━━ Stored data ━━

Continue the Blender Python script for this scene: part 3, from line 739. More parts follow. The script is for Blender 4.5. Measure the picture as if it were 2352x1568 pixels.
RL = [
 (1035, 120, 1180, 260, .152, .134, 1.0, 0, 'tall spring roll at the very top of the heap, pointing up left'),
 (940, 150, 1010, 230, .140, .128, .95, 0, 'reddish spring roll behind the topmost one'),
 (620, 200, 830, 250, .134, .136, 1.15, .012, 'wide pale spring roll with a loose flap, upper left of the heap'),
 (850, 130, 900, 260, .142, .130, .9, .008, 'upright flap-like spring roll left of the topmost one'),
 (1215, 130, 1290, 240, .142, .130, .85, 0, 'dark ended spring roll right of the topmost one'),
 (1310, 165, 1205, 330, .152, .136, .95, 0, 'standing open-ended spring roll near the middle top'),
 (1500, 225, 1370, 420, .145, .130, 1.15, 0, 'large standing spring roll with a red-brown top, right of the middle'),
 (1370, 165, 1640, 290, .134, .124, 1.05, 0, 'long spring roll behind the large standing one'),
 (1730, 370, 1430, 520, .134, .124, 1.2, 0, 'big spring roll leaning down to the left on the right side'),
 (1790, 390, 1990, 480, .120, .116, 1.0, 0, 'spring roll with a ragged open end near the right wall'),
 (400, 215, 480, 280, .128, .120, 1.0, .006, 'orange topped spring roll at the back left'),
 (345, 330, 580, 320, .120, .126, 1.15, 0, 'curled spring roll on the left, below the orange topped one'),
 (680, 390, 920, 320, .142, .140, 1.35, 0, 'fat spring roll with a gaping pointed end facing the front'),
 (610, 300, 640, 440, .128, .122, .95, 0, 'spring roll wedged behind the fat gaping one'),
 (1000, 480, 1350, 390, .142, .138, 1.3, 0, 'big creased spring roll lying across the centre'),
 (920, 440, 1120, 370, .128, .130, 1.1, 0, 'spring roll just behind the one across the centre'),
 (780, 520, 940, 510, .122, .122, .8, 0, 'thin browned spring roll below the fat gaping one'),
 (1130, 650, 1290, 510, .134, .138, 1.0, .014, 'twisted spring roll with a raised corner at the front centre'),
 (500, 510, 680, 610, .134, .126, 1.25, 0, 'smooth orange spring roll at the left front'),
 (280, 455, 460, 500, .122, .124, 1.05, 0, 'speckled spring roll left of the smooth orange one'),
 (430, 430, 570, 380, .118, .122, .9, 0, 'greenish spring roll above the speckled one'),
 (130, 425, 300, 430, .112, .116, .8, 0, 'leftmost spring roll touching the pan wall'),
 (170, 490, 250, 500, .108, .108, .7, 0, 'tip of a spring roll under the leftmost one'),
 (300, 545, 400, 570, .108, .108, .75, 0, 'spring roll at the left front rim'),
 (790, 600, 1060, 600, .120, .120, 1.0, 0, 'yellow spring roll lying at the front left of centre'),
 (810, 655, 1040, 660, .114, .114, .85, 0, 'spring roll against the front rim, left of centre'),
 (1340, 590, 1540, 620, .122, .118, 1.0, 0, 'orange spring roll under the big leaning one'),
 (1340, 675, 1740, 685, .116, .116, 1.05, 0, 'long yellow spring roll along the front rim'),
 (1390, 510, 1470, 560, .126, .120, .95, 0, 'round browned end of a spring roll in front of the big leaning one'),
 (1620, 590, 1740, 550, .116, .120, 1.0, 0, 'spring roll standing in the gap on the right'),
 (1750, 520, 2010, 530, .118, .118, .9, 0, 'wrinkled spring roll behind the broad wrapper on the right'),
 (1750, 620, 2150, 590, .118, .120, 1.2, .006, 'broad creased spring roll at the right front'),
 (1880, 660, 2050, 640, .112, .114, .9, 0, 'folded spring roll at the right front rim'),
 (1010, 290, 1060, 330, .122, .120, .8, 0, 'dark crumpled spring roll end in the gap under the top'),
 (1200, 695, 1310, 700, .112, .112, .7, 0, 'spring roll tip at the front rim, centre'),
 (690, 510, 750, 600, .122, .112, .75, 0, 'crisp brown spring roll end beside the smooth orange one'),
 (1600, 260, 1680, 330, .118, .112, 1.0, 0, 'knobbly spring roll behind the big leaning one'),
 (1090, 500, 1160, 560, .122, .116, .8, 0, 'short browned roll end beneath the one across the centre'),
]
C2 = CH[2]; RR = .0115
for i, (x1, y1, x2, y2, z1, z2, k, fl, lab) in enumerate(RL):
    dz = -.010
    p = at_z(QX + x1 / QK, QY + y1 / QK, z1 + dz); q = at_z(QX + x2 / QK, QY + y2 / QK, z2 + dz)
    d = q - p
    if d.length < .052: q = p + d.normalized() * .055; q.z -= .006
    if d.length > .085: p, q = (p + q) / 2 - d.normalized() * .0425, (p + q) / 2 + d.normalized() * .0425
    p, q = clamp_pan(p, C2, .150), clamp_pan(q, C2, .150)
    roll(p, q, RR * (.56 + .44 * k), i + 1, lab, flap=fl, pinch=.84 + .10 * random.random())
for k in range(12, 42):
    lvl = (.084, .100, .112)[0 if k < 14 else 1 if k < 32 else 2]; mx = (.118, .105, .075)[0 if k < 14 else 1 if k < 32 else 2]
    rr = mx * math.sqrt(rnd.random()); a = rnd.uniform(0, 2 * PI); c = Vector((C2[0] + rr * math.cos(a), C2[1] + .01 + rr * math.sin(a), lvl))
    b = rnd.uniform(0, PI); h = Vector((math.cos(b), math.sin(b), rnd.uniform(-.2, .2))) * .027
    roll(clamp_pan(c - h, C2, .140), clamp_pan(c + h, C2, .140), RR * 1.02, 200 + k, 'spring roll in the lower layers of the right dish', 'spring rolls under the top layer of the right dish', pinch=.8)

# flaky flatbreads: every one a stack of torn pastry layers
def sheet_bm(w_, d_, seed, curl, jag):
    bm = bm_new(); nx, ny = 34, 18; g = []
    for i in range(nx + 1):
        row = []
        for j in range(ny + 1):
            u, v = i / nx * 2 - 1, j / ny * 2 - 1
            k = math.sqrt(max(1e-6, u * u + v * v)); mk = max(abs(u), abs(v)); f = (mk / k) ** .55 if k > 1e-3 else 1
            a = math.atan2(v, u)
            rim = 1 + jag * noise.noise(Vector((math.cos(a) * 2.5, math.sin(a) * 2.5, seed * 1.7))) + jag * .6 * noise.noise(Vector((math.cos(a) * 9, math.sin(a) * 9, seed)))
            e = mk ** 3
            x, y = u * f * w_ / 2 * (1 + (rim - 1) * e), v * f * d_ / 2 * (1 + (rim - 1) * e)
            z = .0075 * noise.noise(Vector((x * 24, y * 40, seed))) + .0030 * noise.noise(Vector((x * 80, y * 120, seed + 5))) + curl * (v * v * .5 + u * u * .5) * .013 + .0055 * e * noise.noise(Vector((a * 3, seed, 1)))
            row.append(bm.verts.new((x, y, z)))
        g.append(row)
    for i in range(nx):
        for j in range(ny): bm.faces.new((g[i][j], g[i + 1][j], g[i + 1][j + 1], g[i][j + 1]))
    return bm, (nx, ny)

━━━

Print all the data exactly.

Continue the Blender Python script for this scene: part 3, from line 739. More parts follow. The script is for Blender 4.5. Measure the picture as if it were 2352x1568 pixels.
RL = [
 (1035, 120, 1180, 260, .152, .134, 1.0, 0, 'tall spring roll at the very top of the heap, pointing up left'),
 (940, 150, 1010, 230, .140, .128, .95, 0, 'reddish spring roll behind the topmost one'),
 (620, 200, 830, 250, .134, .136, 1.15, .012, 'wide pale spring roll with a loose flap, upper left of the heap'),
 (850, 130, 900, 260, .142, .130, .9, .008, 'upright flap-like spring roll left of the topmost one'),
 (1215, 130, 1290, 240, .142, .130, .85, 0, 'dark ended spring roll right of the topmost one'),
 (1310, 165, 1205, 330, .152, .136, .95, 0, 'standing open-ended spring roll near the middle top'),
 (1500, 225, 1370, 420, .145, .130, 1.15, 0, 'large standing spring roll with a red-brown top, right of the middle'),
 (1370, 165, 1640, 290, .134, .124, 1.05, 0, 'long spring roll behind the large standing one'),
 (1730, 370, 1430, 520, .134, .124, 1.2, 0, 'big spring roll leaning down to the left on the right side'),
 (1790, 390, 1990, 480, .120, .116, 1.0, 0, 'spring roll with a ragged open end near the right wall'),
 (400, 215, 480, 280, .128, .120, 1.0, .006, 'orange topped spring roll at the back left'),
 (345, 330, 580, 320, .120, .126, 1.15, 0, 'curled spring roll on the left, below the orange topped one'),
 (680, 390, 920, 320, .142, .140, 1.35, 0, 'fat spring roll with a gaping pointed end facing the front'),
 (610, 300, 640, 440, .128, .122, .95, 0, 'spring roll wedged behind the fat gaping one'),
 (1000, 480, 1350, 390, .142, .138, 1.3, 0, 'big creased spring roll lying across the centre'),
 (920, 440, 1120, 370, .128, .130, 1.1, 0, 'spring roll just behind the one across the centre'),
 (780, 520, 940, 510, .122, .122, .8, 0, 'thin browned spring roll below the fat gaping one'),
 (1130, 650, 1290, 510, .134, .138, 1.0, .014, 'twisted spring roll with a raised corner at the front centre'),
 (500, 510, 680, 610, .134, .126, 1.25, 0, 'smooth orange spring roll at the left front'),
 (280, 455, 460, 500, .122, .124, 1.05, 0, 'speckled spring roll left of the smooth orange one'),
 (430, 430, 570, 380, .118, .122, .9, 0, 'greenish spring roll above the speckled one'),
 (130, 425, 300, 430, .112, .116, .8, 0, 'leftmost spring roll touching the pan wall'),
 (170, 490, 250, 500, .108, .108, .7, 0, 'tip of a spring roll under the leftmost one'),
 (300, 545, 400, 570, .108, .108, .75, 0, 'spring roll at the left front rim'),
 (790, 600, 1060, 600, .120, .120, 1.0, 0, 'yellow spring roll lying at the front left of centre'),
 (810, 655, 1040, 660, .114, .114, .85, 0, 'spring roll against the front rim, left of centre'),
 (1340, 590, 1540, 620, .122, .118, 1.0, 0, 'orange spring roll under the big leaning one'),
 (1340, 675, 1740, 685, .116, .116, 1.05, 0, 'long yellow spring roll along the front rim'),
 (1390, 510, 1470, 560, .126, .120, .95, 0, 'round browned end of a spring roll in front of the big leaning one'),
 (1620, 590, 1740, 550, .116, .120, 1.0, 0, 'spring roll standing in the gap on the right'),
 (1750, 520, 2010, 530, .118, .118, .9, 0, 'wrinkled spring roll behind the broad wrapper on the right'),
 (1750, 620, 2150, 590, .118, .120, 1.2, .006, 'broad creased spring roll at the right front'),
 (1880, 660, 2050, 640, .112, .114, .9, 0, 'folded spring roll at the right front rim'),
 (1010, 290, 1060, 330, .122, .120, .8, 0, 'dark crumpled spring roll end in the gap under the top'),
 (1200, 695, 1310, 700, .112, .112, .7, 0, 'spring roll tip at the front rim, centre'),
 (690, 510, 750, 600, .122, .112, .75, 0, 'crisp brown spring roll end beside the smooth orange one'),
 (1600, 260, 1680, 330, .118, .112, 1.0, 0, 'knobbly spring roll behind the big leaning one'),
 (1090, 500, 1160, 560, .122, .116, .8, 0, 'short browned roll end beneath the one across the centre'),
]
C2 = CH[2]; RR = .0115
for i, (x1, y1, x2, y2, z1, z2, k, fl, lab) in enumerate(RL):
    dz = -.010
    p = at_z(QX + x1 / QK, QY + y1 / QK, z1 + dz); q = at_z(QX + x2 / QK, QY + y2 / QK, z2 + dz)
    d = q - p
    if d.length < .052: q = p + d.normalized() * .055; q.z -= .006
    if d.length > .085: p, q = (p + q) / 2 - d.normalized() * .0425, (p + q) / 2 + d.normalized() * .0425
    p, q = clamp_pan(p, C2, .150), clamp_pan(q, C2, .150)
    roll(p, q, RR * (.56 + .44 * k), i + 1, lab, flap=fl, pinch=.84 + .10 * random.random())
for k in range(12, 42):
    lvl = (.084, .100, .112)[0 if k < 14 else 1 if k < 32 else 2]; mx = (.118, .105, .075)[0 if k < 14 else 1 if k < 32 else 2]
    rr = mx * math.sqrt(rnd.random()); a = rnd.uniform(0, 2 * PI); c = Vector((C2[0] + rr * math.cos(a), C2[1] + .01 + rr * math.sin(a), lvl))
    b = rnd.uniform(0, PI); h = Vector((math.cos(b), math.sin(b), rnd.uniform(-.2, .2))) * .027
    roll(clamp_pan(c - h, C2, .140), clamp_pan(c + h, C2, .140), RR * 1.02, 200 + k, 'spring roll in the lower layers of the right dish', 'spring rolls under the top layer of the right dish', pinch=.8)

# flaky flatbreads: every one a stack of torn pastry layers
def sheet_bm(w_, d_, seed, curl, jag):
    bm = bm_new(); nx, ny = 34, 18; g = []
    for i in range(nx + 1):
        row = []
        for j in range(ny + 1):
            u, v = i / nx * 2 - 1, j / ny * 2 - 1
            k = math.sqrt(max(1e-6, u * u + v * v)); mk = max(abs(u), abs(v)); f = (mk / k) ** .55 if k > 1e-3 else 1
            a = math.atan2(v, u)
            rim = 1 + jag * noise.noise(Vector((math.cos(a) * 2.5, math.sin(a) * 2.5, seed * 1.7))) + jag * .6 * noise.noise(Vector((math.cos(a) * 9, math.sin(a) * 9, seed)))
            e = mk ** 3
            x, y = u * f * w_ / 2 * (1 + (rim - 1) * e), v * f * d_ / 2 * (1 + (rim - 1) * e)
            z = .0075 * noise.noise(Vector((x * 24, y * 40, seed))) + .0030 * noise.noise(Vector((x * 80, y * 120, seed + 5))) + curl * (v * v * .5 + u * u * .5) * .013 + .0055 * e * noise.noise(Vector((a * 3, seed, 1)))
            row.append(bm.verts.new((x, y, z)))
        g.append(row)
    for i in range(nx):
        for j in range(ny): bm.faces.new((g[i][j], g[i + 1][j], g[i + 1][j + 1], g[i][j + 1]))
    return bm, (nx, ny)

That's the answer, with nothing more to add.